REPUBLIKA.CO.ID, JAKARTA -- Menteri Koordinator Perekonomian Darmin Nasution menyampaikan pemerintah ingin menyelaraskan antara kebutuhan, efisiensi, dan lingkungan terkait dengan industri kelapa sawit. Menurutnya, lingkungan dan kelapa sawit bisa berjalan berbarengan.
"Kita bisa capai dua-duanya, maka dari itu kita perlu dialog, upaya untuk menyelaraskan, sehingga studi berdasarkan fakta bisa jadi permulaan yang baik," kata dia dalam konferensi pers di kantor Kemenko Perekonomian, Jakarta, Senin (4/2).
Saat ini, menurutnya banyak informasi negatif yang masih simpang siur dan tidak berdasarkan hasil penelitian. Sehingga studi yang akan berisi fakta-fakta terkait kelapa sawit perlu dilanjutkan sebagai pedoman.
Pada hari ini, Satuan Tugas Kelapa Sawit International Union for Conservation of Nature (IUCN) menyerahkan hasil temuan terkait hubungan kelapa sawit dan keanekaragaman hayati kepada Darmin. IUCN meminta bantuan pemerintah Indonesia untuk melakukan studi lanjutan.

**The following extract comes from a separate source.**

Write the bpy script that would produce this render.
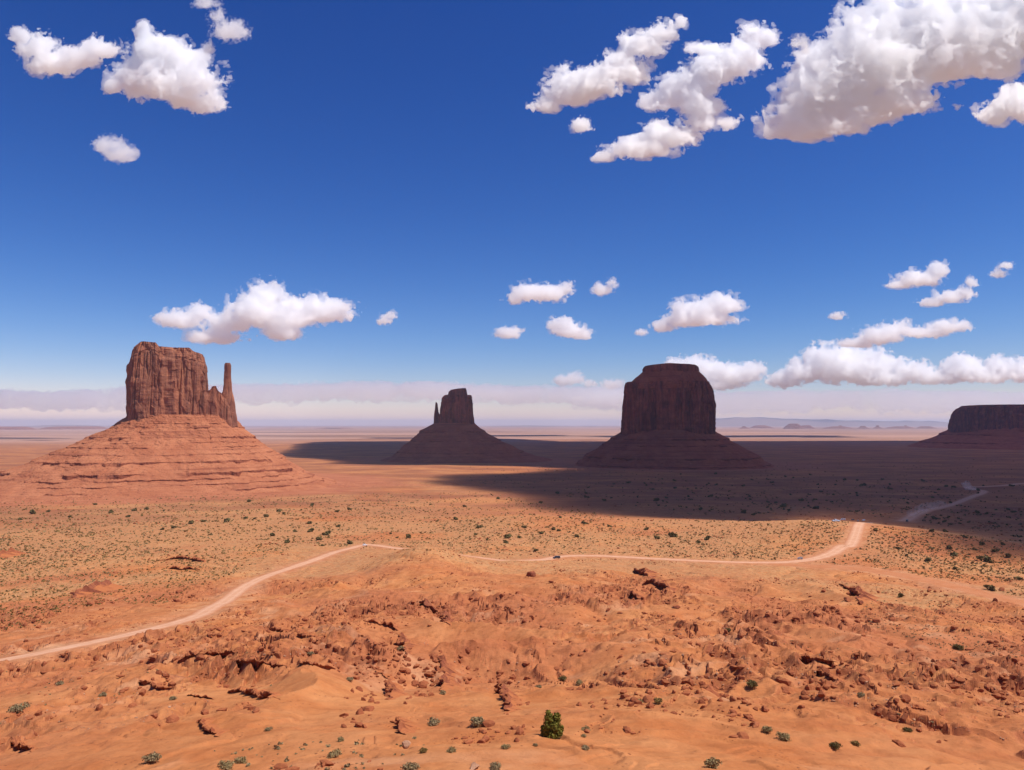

Kepala Satgas Kelapa Sawit IUCN, Erik Meijaard mengatakan dunia perlu memegang pedoman berdasarkan fakta dan bukan emosional. Menurutnya masih banyak penelitian yang harus dilakukan khususnya tentang bagaimana imbas kelapa sawit ini terhadap tujuan Sustainable Development Goals (SDG).
"Kita ingin melihat apa imbasnya kelapa sawit ini, bisa mengurangi kemiskinan signifikan kah, pengaruh pada lingkungan, keanekaragaman hayati, apa lebih besar keuntungannya untuk SDG atau ada pengorbanan (trade in)," kata dia.
IUCN mengacu pada fakta bahwa pada 2050 dunia masih membutuhkan minyak nabati hingga 310 juta ton. Saat ini minyak kelapa sawit berkontribusi sebesar 35 persen dari total kebutuhan minyak nabati dunia, dengan konsumsi terbesar di India, Cina dan Indonesia.
Adapun proporsi penggunaannya adalah 75 persen untuk industri pangan dan 25 persen untuk industri kosmetik, produk pembersih dan biofuel. IUCN melakukan studi selama sembilan bulan dan rampung pada Juni 2018.
Laporan berupa aalisis obyektif tentang dampak kelapa sawit terhadap keanekaragaman hayati secara global, serta menawarkan solusi untuk pelestarian lingkungan. Hasil studi menyimpulkan bahwa komoditas minyak nabati lainnya membutuhkan lahan sembilan kali lebih besar dibandingkan kelapa sawit.
Dengan demikian, mengganti komoditas kelapa sawit dengan komoditas minyak nabati lainnya, akan secara signifikan meningkatkan total kebutuhan lahan untuk memproduksi minyak nabati non kelapa sawit dalam rangka pemenuhan kebutuhan global atas minyak nabati.
"Jika melihat dampak kerusakan terhadap keanekaragaman hayati yang ditimbulkan oleh kelapa sawit dengan perspektif global, maka tidak ada solusi yang sederhana," kata Erik.
Separuh dari populasi dunia menggunakan minyak kelapa sawit dalam bentuk makanan, dan jika ini dilarang atau boikot, minyak nabati lainnya akan menggantikan kelapa sawit. Sementara dunia akan membutuhkan lahan yang jauh lebih besar untuk itu.
Ia menegaskan kelapa sawit akan tetap dibutuhkan dan masyarakat global perlu segera mengambil langkah untuk memastikan produksi kelapa sawit yang berkelanjutan. Sekaligus memastikan keberlangsungan keanekaragaman hayati.